Of course, Shell won't die in our lifetimes (though extinction is the assured outcome of any oil company). This is because some of the oil that was eliminated to satisfy the strict U.S. regulatory definition of reserves will inevitably get pushed back into the "proven" category, and because Shell has obscene amounts of money to spend on exploration, development and acquisitions. Thanks to high oil prices and refining margins, Shell, the world's third-largest oil company, reported record profit of £9.8-billion ($22.8-billion) in 2004.

 

In the 1980s and 1990s, when oil prices were much lower than they are today -- they went as high as $55 (U.S.) a barrel last autumn and are now at about $46 -- big oil companies were obsessed with financial and corporate engineering. There were mergers and share buybacks, then more mergers. Chevron and Texaco came together, as did Exxon and Mobil. The grubby business of punching holes in the ground was an afterthought. As a result, oil companies did not invest enough capital to sustain their reserves. This is another way of saying what came out of the warehouse exceeded what was put into the warehouse. Shell is guiltier than most of its rivals in this little oversight. Last year, all its new oil discoveries matched only half the amount of oil it sucked out of the ground.

 

In the meantime, oil demand is rising far faster than any oil company predicted. The International Energy Agency says daily global demand will be 84 million barrels a day this year. Only five years ago, it was 76 million barrels.

 

You get the idea; Shell and its major rivals have to find lots of oil and can't waste time. The math is staggering. More than a few big oil companies produce one million barrels or more a day. Shell produced 3.8 million barrels a day last year. That means it must find almost 1.4 billion barrels a year to offset production. That's roughly the equivalent of two of Newfoundland's Hibernia discoveries.

 

Drilling a hole here and there or buying a junior name on the TSX's Venture Exchange won't fix the problem.

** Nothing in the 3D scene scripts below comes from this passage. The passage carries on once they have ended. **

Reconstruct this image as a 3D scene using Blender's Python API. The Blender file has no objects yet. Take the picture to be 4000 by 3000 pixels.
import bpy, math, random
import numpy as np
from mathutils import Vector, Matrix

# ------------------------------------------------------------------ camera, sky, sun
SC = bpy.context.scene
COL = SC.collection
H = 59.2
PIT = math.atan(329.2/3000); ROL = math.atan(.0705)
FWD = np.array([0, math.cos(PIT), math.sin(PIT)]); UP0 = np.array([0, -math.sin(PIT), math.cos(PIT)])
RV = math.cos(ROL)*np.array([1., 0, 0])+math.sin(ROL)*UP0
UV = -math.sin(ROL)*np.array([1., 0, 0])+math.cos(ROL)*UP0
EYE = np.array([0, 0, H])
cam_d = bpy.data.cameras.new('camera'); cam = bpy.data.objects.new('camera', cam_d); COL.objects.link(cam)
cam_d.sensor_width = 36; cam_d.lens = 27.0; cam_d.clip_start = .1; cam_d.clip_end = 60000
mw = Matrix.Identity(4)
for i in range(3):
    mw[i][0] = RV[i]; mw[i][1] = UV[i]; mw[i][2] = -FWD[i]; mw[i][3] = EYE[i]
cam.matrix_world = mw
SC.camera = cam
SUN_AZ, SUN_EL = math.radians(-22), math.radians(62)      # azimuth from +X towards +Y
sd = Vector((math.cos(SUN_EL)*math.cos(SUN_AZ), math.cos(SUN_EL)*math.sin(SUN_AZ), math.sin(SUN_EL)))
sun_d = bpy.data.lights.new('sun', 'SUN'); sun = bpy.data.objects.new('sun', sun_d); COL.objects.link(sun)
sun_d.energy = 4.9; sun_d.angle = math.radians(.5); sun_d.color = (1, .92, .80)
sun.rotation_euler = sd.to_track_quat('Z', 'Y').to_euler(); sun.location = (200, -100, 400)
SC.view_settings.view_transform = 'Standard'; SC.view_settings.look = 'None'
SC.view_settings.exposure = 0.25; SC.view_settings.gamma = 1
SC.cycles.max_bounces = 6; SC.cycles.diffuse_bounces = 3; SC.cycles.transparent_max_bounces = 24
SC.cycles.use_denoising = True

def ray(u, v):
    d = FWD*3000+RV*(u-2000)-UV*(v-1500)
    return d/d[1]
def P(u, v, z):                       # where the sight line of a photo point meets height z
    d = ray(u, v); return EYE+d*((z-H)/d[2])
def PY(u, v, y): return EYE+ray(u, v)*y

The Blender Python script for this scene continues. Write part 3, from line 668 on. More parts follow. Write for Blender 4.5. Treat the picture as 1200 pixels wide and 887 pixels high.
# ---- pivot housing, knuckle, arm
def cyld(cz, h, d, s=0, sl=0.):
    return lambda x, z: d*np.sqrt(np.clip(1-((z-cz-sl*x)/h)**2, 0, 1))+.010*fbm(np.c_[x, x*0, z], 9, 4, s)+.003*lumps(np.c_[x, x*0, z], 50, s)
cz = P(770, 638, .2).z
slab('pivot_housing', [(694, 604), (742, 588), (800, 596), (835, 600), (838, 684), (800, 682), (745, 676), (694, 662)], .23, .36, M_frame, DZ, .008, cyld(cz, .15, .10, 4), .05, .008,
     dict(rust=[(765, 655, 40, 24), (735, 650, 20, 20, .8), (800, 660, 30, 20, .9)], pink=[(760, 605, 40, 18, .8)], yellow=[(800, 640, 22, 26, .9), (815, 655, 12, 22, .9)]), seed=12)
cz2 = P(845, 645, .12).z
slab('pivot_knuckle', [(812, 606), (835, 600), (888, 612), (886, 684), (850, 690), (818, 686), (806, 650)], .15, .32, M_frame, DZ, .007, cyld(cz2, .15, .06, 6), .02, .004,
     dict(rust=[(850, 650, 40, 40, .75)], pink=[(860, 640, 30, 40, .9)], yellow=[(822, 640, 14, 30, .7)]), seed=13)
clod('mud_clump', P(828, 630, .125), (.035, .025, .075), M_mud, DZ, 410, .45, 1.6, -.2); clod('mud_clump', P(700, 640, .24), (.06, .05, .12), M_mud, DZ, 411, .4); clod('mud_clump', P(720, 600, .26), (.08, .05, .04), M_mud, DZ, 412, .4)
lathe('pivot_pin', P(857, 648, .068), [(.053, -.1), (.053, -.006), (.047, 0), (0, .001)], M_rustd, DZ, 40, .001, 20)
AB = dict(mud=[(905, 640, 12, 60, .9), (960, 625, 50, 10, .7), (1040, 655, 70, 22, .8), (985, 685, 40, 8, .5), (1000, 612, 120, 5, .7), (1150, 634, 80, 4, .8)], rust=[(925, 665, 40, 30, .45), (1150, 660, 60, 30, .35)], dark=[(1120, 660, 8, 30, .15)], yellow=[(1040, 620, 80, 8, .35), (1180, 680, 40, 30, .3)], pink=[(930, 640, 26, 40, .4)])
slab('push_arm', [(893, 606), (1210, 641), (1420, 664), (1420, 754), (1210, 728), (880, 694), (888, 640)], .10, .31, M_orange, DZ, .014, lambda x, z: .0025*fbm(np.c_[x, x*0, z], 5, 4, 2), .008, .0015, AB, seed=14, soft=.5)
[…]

Shell, with all its financial firepower, might be tempted to buy a company that got extraordinarily lucky on the discovery front, as First Calgary Petroleums did in Algeria's natural gas fields. (First Calgary, in fact, is for sale and the rumours indicate Shell is among the potential bidders.) For the most part, though, it means betting big on non-traditional energy plays. Liquefied natural gas, known as LNG, is one area the biggies are rushing into. Another is Alberta's oil sands. Depending on how you measure the oil sands deposits -- the issue is how much of the resource is commercially viable at today's prices and technology -- Alberta may be second only to Saudi Arabia in terms of reserves.

 

The beauty of the oil sands is that their production profile is exactly the opposite of a traditional field's. In the latter, the oil is drawn from the reservoir like pop is drawn from a can with a straw. Production (and cash flow) is initially high, then declines rapidly as the straw starts to suck air. In the former, production is meagre at first and ramps up slowly as the bitumen-mining process expands, infrastructure such as pipelines and refineries are built and technology improves. Bitumen from the oil sands is extracted from the ground with monster shovels. If the reserve is too deep for shovels, the bitumen is heated underground with steam and pumped to the surface. Because the oil sands are so extensive, rising production over decades is pretty much assured. This is any big oil company's dream.

 

Shell already has a significant presence in the oil sands through Shell Canada's Athabasca mining operations in northern Alberta, where daily production is 150,000 barrels or more. At the Syncrude development, whose partners include Exxon Mobil's Imperial Oil unit and Canadian Oils Sands Limited Partnership, production this year is expected to be 80 million barrels. Syncrude is the world's largest oil sands mining business. Imperial, meanwhile, is planning to develop its promising Albertan Kearl Lake oil sands leases.

 

Alberta can expect tens of billions of dollars of investment in the oil sands as companies like Shell wake up to the fact that they've spent too much time fiddling and not enough time finding and developing. Shell's pain will be Alberta's gain. You can count on it.